Reproduce all of the data that follows, character for character.

◆ DATA BLOCK
══════════════════════════════

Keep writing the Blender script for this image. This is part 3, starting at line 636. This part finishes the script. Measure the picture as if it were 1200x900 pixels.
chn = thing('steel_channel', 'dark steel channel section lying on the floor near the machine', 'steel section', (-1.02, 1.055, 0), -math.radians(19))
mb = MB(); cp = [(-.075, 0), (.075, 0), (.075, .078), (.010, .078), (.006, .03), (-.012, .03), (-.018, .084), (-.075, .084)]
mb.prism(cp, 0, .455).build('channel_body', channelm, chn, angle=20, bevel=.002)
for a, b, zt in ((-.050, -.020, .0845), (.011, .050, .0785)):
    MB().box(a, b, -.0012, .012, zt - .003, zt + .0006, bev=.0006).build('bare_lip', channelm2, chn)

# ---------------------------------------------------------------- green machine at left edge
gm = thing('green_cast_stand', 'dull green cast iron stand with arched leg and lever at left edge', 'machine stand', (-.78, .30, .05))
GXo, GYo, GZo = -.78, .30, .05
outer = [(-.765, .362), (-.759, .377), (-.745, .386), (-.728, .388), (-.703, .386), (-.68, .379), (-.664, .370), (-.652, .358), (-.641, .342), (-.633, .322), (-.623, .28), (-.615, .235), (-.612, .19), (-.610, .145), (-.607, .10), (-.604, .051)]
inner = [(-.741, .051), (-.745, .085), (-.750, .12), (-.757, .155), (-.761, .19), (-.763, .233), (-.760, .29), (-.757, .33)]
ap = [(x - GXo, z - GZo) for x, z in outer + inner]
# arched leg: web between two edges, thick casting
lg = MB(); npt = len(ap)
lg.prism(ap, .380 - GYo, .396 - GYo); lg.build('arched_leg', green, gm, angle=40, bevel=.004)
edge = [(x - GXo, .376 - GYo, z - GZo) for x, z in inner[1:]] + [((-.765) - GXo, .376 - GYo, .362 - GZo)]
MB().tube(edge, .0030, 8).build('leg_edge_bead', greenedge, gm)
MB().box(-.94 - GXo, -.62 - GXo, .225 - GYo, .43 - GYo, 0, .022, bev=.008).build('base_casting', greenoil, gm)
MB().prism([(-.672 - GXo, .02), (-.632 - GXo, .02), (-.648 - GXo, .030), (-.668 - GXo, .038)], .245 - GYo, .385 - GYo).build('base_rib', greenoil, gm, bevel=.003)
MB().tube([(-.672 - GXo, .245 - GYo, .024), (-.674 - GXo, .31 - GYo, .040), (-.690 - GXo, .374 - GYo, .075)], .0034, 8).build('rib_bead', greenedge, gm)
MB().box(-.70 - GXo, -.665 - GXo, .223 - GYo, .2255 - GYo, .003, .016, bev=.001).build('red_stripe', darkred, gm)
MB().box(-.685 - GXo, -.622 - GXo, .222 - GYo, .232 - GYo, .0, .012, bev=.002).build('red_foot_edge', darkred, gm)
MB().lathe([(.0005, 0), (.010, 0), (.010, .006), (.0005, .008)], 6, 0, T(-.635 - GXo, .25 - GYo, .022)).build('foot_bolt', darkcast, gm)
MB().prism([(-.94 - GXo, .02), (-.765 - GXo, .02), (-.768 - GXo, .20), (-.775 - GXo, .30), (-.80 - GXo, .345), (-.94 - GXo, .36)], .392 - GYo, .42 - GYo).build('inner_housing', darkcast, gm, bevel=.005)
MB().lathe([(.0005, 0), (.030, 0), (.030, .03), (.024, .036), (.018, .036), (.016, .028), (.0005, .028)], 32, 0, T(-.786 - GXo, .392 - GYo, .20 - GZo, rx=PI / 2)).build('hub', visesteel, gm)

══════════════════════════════

◆ THE OUTPUT
Keep writing the Blender script for this image. This is part 3, starting at line 636. This part finishes the script. Measure the picture as if it were 1200x900 pixels.
chn = thing('steel_channel', 'dark steel channel section lying on the floor near the machine', 'steel section', (-1.02, 1.055, 0), -math.radians(19))
mb = MB(); cp = [(-.075, 0), (.075, 0), (.075, .078), (.010, .078), (.006, .03), (-.012, .03), (-.018, .084), (-.075, .084)]
mb.prism(cp, 0, .455).build('channel_body', channelm, chn, angle=20, bevel=.002)
for a, b, zt in ((-.050, -.020, .0845), (.011, .050, .0785)):
    MB().box(a, b, -.0012, .012, zt - .003, zt + .0006, bev=.0006).build('bare_lip', channelm2, chn)

# ---------------------------------------------------------------- green machine at left edge
gm = thing('green_cast_stand', 'dull green cast iron stand with arched leg and lever at left edge', 'machine stand', (-.78, .30, .05))
GXo, GYo, GZo = -.78, .30, .05
outer = [(-.765, .362), (-.759, .377), (-.745, .386), (-.728, .388), (-.703, .386), (-.68, .379), (-.664, .370), (-.652, .358), (-.641, .342), (-.633, .322), (-.623, .28), (-.615, .235), (-.612, .19), (-.610, .145), (-.607, .10), (-.604, .051)]
inner = [(-.741, .051), (-.745, .085), (-.750, .12), (-.757, .155), (-.761, .19), (-.763, .233), (-.760, .29), (-.757, .33)]
ap = [(x - GXo, z - GZo) for x, z in outer + inner]
# arched leg: web between two edges, thick casting
lg = MB(); npt = len(ap)
lg.prism(ap, .380 - GYo, .396 - GYo); lg.build('arched_leg', green, gm, angle=40, bevel=.004)
edge = [(x - GXo, .376 - GYo, z - GZo) for x, z in inner[1:]] + [((-.765) - GXo, .376 - GYo, .362 - GZo)]
MB().tube(edge, .0030, 8).build('leg_edge_bead', greenedge, gm)
MB().box(-.94 - GXo, -.62 - GXo, .225 - GYo, .43 - GYo, 0, .022, bev=.008).build('base_casting', greenoil, gm)
MB().prism([(-.672 - GXo, .02), (-.632 - GXo, .02), (-.648 - GXo, .030), (-.668 - GXo, .038)], .245 - GYo, .385 - GYo).build('base_rib', greenoil, gm, bevel=.003)
MB().tube([(-.672 - GXo, .245 - GYo, .024), (-.674 - GXo, .31 - GYo, .040), (-.690 - GXo, .374 - GYo, .075)], .0034, 8).build('rib_bead', greenedge, gm)
MB().box(-.70 - GXo, -.665 - GXo, .223 - GYo, .2255 - GYo, .003, .016, bev=.001).build('red_stripe', darkred, gm)
MB().box(-.685 - GXo, -.622 - GXo, .222 - GYo, .232 - GYo, .0, .012, bev=.002).build('red_foot_edge', darkred, gm)
MB().lathe([(.0005, 0), (.010, 0), (.010, .006), (.0005, .008)], 6, 0, T(-.635 - GXo, .25 - GYo, .022)).build('foot_bolt', darkcast, gm)
MB().prism([(-.94 - GXo, .02), (-.765 - GXo, .02), (-.768 - GXo, .20), (-.775 - GXo, .30), (-.80 - GXo, .345), (-.94 - GXo, .36)], .392 - GYo, .42 - GYo).build('inner_housing', darkcast, gm, bevel=.005)
MB().lathe([(.0005, 0), (.030, 0), (.030, .03), (.024, .036), (.018, .036), (.016, .028), (.0005, .028)], 32, 0, T(-.786 - GXo, .392 - GYo, .20 - GZo, rx=PI / 2)).build('hub', visesteel, gm)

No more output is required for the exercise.